What do we expect?
I think that most of us have been stunned by the reaction in the Muslim world to the cartoons depicting Muhammad in less than honorable terms. If I understand correctly, Muslims would be offended by any depiction of their prophet, just as they would of any “graven image” depicting God. Fair enough.
I was almost equally stunned this morning when I opened an email to a newsletter that I was somehow subscribed to. It is called To the Source, and deals with issues of contemporary culture from an evangelical Christian/conservative Catholic perspective. They often have a lot of good things to say. But I disagreed with the gist of today’s article.
The author says that, just as Muslims object publicly when their beliefs are ridiculed, so should Christians. Here are a couple of excerpts that I hope will represent fairly what the author, Dinesh D’Souza, a Stanford scholar, was saying.
Obviously, in the Muslim world, blasphemy is a big deal. But if Muslim intolerance has gone too far, have Christians taken tolerance to excess?

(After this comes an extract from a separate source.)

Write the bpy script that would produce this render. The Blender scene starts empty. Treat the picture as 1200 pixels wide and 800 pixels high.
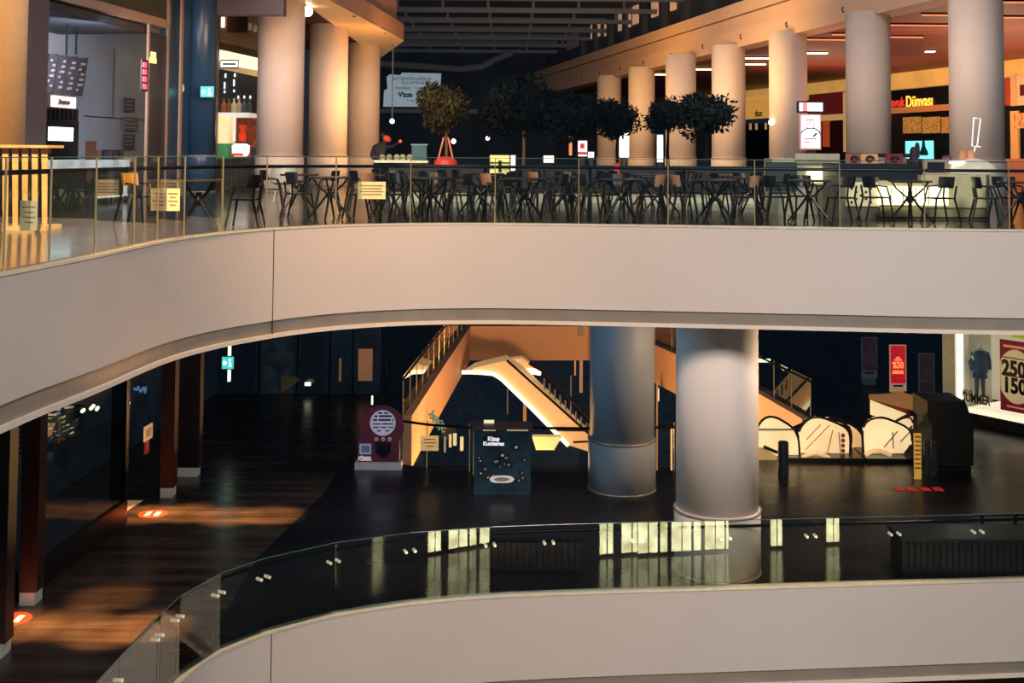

But what is striking about conservative Christians is how passive and invertebrate so many of them are when their deepest beliefs are violated. The distinguishing quality of the Christian seems to be niceness, and I don't mean this as a compliment. When a man calls your wife a whore it is not a virtue to respond with niceness. When your religion is mocked and blasphemed, it is sign of cowardice to pretend not to notice.
Sound reasonable? Perhaps. But I think that it’s easy to miss that this is a key distinction between Muhammad and Jesus, and why their followers are on such divergent paths. Jesus taught his disciples to expect to be in the minority, to expect persecution, and to accept it as the normal state of affairs. He himself set the example of how his disciples respond to insults—“he opened not his mouth.”
Muhammad, on the other hand, taught his disciples to expect to be in the majority, to dominate, and to resist persecution. He regularly led raids on neighboring tribes. In the spread of Islam, persuasion was considered the ideal means of conversion, but those who were not persuaded were taxed severely and commercially isolated. Islam is a religion of the majority. Its adherents cannot accept anything less than cultural domination as normal. I do not say this to insult Muhammad or his followers, just to point out that Jesus and Muhammad taught different things, and therefore their followers respond differently to insult and injury.
This is not to say that Christians do not seek to influence society and the culture surrounding them. We follow the example of One who revolutionized the world, but who did it through peace. Of course it hurts and even angers us when we see and hear our Lord insulted, but we honor him best by responding as he did, not in following our instinct to strike back.